The FHLBs are showing up.  Even as some market participants remain wary about adopting SOFR, others are plowing ahead. On Jan. 15, the Federal Home Loan Banks (FHLBs)—the largest issuers of short-term LIBOR-tied debt—sold $2.75 billion of SOFR-linked notes in a two-part offering. It's the entity's third deal since November.

The first SOFR-tied floaters from issuers such as the FHLBs that come under the aegis of the Federal Housing Finance Agency have been the “beginning of an intimate dance of what these bonds are going to look like,” according to Jack Phelps, the principal examiner at the FHFA.

Enter Treasury.  The U.S. government is examining how issuance tied to the new benchmark could fit into its overall debt strategy. In a questionnaire released ahead of the Treasury's quarterly refunding announcement later this month, the department asked primary dealers for their perspectives on the potential debut of issuance tied to SOFR. Specifically, the Treasury asked whether SOFR-linked debt would broaden and diversify its investor base, or reduce demand for and liquidity in existing securities. Should the Treasury decide to issue SOFR-linked debt, strategists say it would be a major step toward facilitating wider adoption.

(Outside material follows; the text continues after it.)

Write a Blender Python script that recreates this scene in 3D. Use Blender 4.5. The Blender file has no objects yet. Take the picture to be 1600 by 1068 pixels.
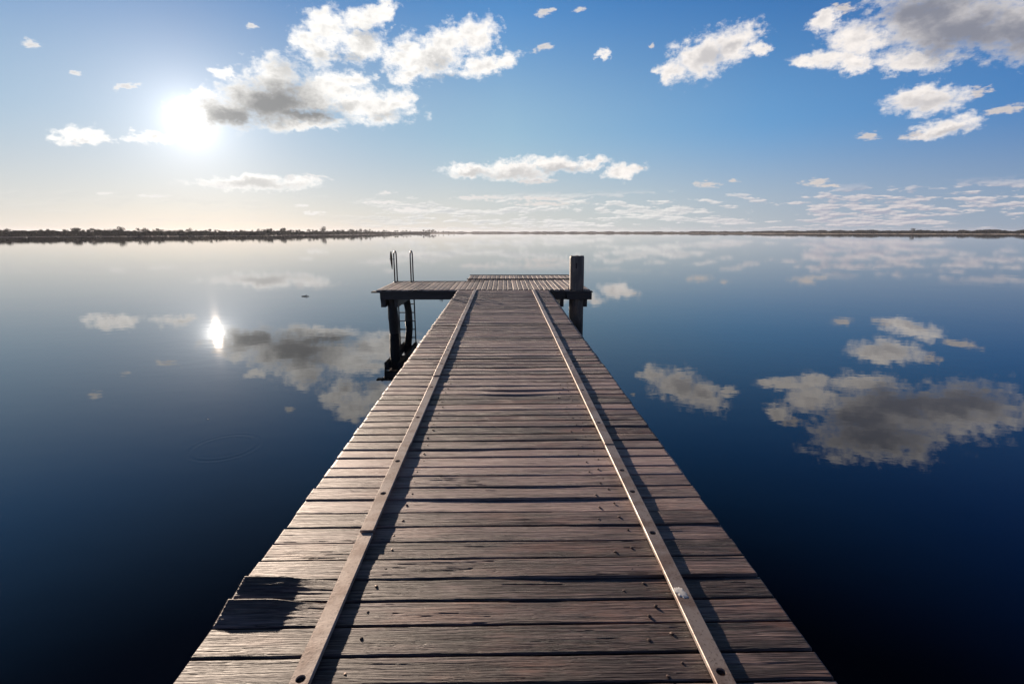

Pressing forward.  Despite market participants' reservations, regulators and industry groups are still preparing for the end of LIBOR in just under three years. The ARRC expects to introduce an indicative term rate sometime in the first quarter, according to spokesman Andrew Gray, and the committee is also soliciting feedback on fallback language for bilateral loans and securitizations.